Here, again, the importance of fasting is in no way impaired by the thankful reception of daily bread. Rather do both things go together in every sound and godly mind. But the wiles of the devil were shown in availing himself of abstinence from food. Fasting is admirable in its own place and for special reasons from time to time as the grace of God may direct. Wholly opposed is the delusion of seducing spirits, which the legend-mongers turned into a law, as in the eschewing of marriage. "Because every creature of God is good and nothing to be rejected when received with thanksgiving, for it is sanctified through God's word and intercession." Thus the ordinary prohibitions of the law disappear, for in this respect as in others the law made nothing perfect. The gospel, the full revelation of Christ, whilst it rises to the glory of God in the Highest and stands in presence of the inscrutable depths of God's most holy judgment of sin in the cross, vindicates all the ways of God in creation as well as in providence. Reece the Christian, if not the Jew, can say that every creature of God is good and nothing to be rejected; but there is the proviso—"if received with thanksgiving." An ungrateful saint is an anomaly. The simplest believer cannot more than the most intelligent overlook the kindness as well as the wisdom of God, that created all things and has Himself said, "I will in no wise fail thee; neither will I in any wise forsake thee."

But the apostle adds a reason which confirms the thanksgiving of the believer; "for it is sanctified through God's word and intercession." Thus is the use of every creature of God guarded. It is no mere indiscriminate license; but as the restrictions of a law for a circumscribed people vanished before the light of the gospel, and the goodness of God was heard declaring that He had cleansed what Jewish prejudice would have to be common (to the pure all things are pure), so the receiver proved his faith in " God's word" by the answer of his "intercession." Not their will but His word sanctioned the use of every creature good for food; and their hearts, brought to know His grace in salvation, draw near in that free intercourse which is assured of, as it springs from, His love made known to us in Christ and His redemption. But it is an intercourse based on His grace, which takes in the least things as not too little for God, as it has learnt in Christ that the greatest things of God are not too great for His children.

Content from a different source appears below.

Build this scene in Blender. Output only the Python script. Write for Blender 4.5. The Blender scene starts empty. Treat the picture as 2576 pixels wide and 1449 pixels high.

The word ἐντ. is here translated "intercession," in order to keep up its specialty in accordance with its sense elsewhere as in chap. ii. 1. "Prayer," though seemingly less harsh and as in all the earlier English, so still in the Revision, is too vague to express the free intercourse which grace has opened with God for His children. I admit that "intercession" sounds inadequate; but I know no better counterpart in our language and therefore have ventured to explain what appears to be conveyed. If God's word communicated the reality and extent of His gracious will, the faithful can speak unrestrainedly their heart's sense of His loving bounty. Thus is all that is received "sanctified." For, now that we know Christ dead and risen, here too we can say the old things are passed away; behold they are become new. And all things are of God who reconciled us to Himself through Christ.

 

 

1) This is a case of whet the grammarians call Zeugma where another verb is implied by the context, as in chap. ii. 12 of this Epistle.